Unterdessen teilte der Oberallgäuer Landrat Gebhard Kaiser der Deutschen Presse-Agentur (dpa) mit, dass die Rinder des betroffenen Betriebes im Oberallgäu frühestens am Dienstag getötet werden. Polizisten schirmten den Hof in Sulzberg auch am Montag weiter ab.

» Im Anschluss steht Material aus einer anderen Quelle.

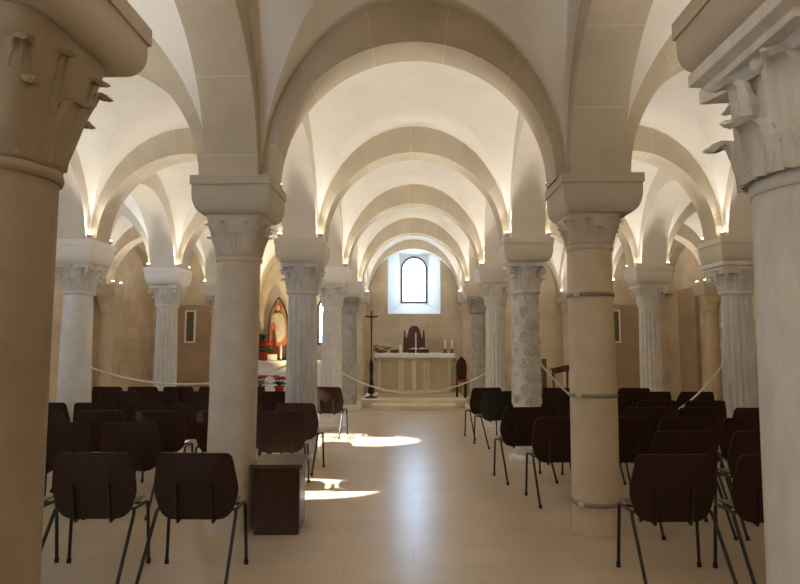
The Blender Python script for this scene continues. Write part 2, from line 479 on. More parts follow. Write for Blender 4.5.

Münchner kaufen kaum noch Rindfleisch

Auch die Münchner Metzger hat der bayerische BSE-Schock voll getroffen. Bis zum Mittag ging am Montag auf dem Viktualienmarkt in der Innenstadt so gut wie kein Rindfleisch über die Ladentheken. "Die Kunden wollen Schweinefleisch und Lamm", lautete das einheitliche Echo der Verkäufer. "Um die Verluste beim Rind gut machen zu können, müssen wir hier aber die Preise anziehen", sagte ein Metzger. Seit dem ersten BSE-Fall in Schleswig-Holstein Ende November habe sich das Kilogramm Schweinefleisch um zwei bis drei Mark auf rund 25 Mark verteuert

Verunsichert, aber auch wütend zeigten sich die Verbraucher über die neuen Fälle von Rinderwahnsinn. "Wie konnte man uns seit Jahren erzählen, bayerisches Fleisch sei sicher", klagte ein Kunde. "Jetzt werde ich mit Sicherheit kein Rindfleisch mehr kaufen - hoffentlich ist es nicht zu spät." Über das Qualitätssiegel "Original bayerisches Rindfleisch" an einer Ladentür lästerte ein Passant: "Das sollten die aber schleunigst abhängen."